To do
Restate word for word the lines of the data below, from the first through the one that has "TUBE_STRENGTH = 42.0".

Input material
----------
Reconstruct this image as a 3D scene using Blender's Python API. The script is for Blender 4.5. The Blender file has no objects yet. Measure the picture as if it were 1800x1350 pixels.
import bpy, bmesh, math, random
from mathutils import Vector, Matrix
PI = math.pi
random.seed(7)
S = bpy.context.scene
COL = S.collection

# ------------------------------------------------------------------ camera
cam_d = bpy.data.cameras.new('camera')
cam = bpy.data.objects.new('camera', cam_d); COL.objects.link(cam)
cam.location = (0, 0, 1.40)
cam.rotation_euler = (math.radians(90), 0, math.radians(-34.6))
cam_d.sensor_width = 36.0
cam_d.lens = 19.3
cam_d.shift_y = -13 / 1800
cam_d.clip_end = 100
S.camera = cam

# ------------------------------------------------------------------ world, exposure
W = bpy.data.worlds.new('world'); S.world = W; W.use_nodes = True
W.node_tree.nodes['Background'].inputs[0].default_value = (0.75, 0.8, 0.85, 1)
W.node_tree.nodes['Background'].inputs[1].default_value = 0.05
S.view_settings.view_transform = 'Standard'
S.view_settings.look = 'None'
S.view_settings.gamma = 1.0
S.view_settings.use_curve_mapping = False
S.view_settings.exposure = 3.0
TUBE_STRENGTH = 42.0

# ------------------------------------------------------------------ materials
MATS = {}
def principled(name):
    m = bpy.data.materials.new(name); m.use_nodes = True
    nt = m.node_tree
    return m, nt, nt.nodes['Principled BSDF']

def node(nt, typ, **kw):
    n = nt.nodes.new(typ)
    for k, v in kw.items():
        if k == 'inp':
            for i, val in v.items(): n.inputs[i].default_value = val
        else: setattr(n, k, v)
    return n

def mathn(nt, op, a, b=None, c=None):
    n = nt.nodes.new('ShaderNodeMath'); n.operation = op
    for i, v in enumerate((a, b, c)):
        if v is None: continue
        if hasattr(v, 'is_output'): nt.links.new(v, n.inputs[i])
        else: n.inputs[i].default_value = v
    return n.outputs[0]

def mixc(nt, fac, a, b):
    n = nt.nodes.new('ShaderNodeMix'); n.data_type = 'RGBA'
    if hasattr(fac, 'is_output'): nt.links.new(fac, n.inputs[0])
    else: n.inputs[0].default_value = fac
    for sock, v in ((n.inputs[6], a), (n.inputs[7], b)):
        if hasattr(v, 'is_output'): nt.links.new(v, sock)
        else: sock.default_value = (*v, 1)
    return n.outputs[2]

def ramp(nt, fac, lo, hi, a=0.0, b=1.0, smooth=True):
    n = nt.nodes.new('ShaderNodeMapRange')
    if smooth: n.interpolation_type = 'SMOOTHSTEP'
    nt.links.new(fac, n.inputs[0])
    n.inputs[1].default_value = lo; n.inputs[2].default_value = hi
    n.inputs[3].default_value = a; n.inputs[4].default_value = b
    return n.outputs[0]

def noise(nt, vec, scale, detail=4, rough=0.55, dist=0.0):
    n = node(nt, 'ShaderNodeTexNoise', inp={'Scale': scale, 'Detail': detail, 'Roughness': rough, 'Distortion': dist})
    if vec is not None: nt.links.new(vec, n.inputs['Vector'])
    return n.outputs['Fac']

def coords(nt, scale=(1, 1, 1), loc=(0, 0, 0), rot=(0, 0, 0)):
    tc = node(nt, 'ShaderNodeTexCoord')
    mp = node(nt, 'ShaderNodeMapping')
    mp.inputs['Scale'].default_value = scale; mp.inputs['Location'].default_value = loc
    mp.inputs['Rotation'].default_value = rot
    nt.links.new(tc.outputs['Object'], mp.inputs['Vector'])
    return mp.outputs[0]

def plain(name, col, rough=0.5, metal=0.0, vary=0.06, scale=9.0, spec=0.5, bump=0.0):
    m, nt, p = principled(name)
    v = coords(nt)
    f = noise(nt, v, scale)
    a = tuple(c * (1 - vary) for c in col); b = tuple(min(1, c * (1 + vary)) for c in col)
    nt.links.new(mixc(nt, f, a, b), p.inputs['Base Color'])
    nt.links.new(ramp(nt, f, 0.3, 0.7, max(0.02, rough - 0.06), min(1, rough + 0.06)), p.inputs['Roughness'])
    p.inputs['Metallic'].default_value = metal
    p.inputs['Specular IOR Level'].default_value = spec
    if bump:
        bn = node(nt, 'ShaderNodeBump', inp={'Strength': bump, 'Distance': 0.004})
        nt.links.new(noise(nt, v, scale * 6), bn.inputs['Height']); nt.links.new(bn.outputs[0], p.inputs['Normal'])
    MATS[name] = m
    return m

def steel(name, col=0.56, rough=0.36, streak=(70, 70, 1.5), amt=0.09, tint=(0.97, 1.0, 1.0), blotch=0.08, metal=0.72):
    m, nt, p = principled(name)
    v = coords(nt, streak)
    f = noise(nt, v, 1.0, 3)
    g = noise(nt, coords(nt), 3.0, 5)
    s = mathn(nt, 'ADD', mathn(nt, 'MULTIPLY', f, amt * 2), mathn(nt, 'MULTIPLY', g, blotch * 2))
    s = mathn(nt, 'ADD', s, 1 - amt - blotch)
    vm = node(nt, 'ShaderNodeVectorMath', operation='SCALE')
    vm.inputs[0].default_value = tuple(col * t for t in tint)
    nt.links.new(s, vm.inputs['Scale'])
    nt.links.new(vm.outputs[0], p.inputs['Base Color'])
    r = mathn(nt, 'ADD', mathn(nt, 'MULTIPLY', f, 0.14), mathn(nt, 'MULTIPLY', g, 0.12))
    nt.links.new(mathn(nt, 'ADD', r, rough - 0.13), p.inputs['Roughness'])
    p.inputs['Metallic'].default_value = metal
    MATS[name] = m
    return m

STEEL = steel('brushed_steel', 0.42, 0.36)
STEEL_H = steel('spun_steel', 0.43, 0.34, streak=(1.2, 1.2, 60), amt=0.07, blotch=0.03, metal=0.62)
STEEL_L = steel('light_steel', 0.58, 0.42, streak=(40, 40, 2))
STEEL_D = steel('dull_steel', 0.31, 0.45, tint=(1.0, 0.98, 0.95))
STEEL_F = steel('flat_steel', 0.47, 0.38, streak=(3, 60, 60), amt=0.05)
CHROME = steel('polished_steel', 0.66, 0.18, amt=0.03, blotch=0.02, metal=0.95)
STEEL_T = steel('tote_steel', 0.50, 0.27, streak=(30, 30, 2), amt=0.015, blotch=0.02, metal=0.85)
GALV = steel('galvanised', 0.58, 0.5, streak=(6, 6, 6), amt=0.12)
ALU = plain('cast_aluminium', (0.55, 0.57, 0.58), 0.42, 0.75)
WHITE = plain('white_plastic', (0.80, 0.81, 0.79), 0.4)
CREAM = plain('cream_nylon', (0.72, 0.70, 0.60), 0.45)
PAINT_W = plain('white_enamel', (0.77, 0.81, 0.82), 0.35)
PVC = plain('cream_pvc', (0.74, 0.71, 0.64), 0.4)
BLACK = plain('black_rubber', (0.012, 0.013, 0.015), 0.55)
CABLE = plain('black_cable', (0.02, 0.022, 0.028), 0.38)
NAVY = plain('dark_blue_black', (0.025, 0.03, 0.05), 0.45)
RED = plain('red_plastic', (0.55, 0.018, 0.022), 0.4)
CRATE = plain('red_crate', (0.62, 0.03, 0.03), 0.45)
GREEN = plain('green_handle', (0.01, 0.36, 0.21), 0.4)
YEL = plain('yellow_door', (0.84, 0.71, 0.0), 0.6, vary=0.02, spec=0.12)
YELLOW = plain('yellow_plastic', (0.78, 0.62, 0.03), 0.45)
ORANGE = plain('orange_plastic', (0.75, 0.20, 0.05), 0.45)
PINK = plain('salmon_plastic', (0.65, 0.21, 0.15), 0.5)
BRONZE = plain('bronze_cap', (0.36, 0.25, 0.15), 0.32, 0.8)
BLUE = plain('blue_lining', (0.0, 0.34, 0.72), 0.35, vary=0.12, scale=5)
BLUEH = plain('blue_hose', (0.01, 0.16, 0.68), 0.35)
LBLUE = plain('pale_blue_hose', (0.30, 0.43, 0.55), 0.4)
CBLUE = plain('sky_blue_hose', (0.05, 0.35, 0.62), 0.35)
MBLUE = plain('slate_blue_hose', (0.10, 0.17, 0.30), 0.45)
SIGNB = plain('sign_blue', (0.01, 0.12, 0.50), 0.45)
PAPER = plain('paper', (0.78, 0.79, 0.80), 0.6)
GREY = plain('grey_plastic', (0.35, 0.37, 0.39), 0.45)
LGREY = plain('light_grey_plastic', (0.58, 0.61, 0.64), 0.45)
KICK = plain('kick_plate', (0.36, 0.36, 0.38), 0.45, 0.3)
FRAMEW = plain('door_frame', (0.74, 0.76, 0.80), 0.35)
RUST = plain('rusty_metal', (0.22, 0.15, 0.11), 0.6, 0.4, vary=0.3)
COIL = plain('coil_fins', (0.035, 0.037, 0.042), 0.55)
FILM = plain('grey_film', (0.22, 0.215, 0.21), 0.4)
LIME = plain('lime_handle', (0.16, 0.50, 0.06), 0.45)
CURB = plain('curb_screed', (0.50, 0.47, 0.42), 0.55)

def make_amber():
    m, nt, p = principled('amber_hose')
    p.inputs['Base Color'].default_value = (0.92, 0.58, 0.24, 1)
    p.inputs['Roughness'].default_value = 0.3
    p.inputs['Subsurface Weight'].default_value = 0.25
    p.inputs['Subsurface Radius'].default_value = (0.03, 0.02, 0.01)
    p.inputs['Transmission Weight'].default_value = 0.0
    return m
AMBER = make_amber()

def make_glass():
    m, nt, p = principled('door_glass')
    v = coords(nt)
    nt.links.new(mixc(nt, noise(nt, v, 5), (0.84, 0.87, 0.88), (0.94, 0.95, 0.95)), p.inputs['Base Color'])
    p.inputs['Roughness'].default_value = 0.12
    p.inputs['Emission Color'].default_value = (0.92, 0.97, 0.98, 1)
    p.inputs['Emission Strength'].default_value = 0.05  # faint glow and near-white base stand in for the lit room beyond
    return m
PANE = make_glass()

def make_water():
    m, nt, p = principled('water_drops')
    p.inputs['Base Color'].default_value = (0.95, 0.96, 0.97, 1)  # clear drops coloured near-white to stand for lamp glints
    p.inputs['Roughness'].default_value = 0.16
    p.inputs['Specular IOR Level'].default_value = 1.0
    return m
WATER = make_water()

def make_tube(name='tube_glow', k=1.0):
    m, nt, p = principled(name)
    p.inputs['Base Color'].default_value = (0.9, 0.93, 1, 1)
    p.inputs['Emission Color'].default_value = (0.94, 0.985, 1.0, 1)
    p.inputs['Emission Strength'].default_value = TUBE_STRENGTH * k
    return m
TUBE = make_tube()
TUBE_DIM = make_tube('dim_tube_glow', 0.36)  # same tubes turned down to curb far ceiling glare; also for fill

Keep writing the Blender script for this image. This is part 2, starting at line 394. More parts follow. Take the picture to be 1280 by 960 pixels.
----------
Complete answer
Reconstruct this image as a 3D scene using Blender's Python API. The script is for Blender 4.5. The Blender file has no objects yet. Measure the picture as if it were 1800x1350 pixels.
import bpy, bmesh, math, random
from mathutils import Vector, Matrix
PI = math.pi
random.seed(7)
S = bpy.context.scene
COL = S.collection

# ------------------------------------------------------------------ camera
cam_d = bpy.data.cameras.new('camera')
cam = bpy.data.objects.new('camera', cam_d); COL.objects.link(cam)
cam.location = (0, 0, 1.40)
cam.rotation_euler = (math.radians(90), 0, math.radians(-34.6))
cam_d.sensor_width = 36.0
cam_d.lens = 19.3
cam_d.shift_y = -13 / 1800
cam_d.clip_end = 100
S.camera = cam

# ------------------------------------------------------------------ world, exposure
W = bpy.data.worlds.new('world'); S.world = W; W.use_nodes = True
W.node_tree.nodes['Background'].inputs[0].default_value = (0.75, 0.8, 0.85, 1)
W.node_tree.nodes['Background'].inputs[1].default_value = 0.05
S.view_settings.view_transform = 'Standard'
S.view_settings.look = 'None'
S.view_settings.gamma = 1.0
S.view_settings.use_curve_mapping = False
S.view_settings.exposure = 3.0
TUBE_STRENGTH = 42.0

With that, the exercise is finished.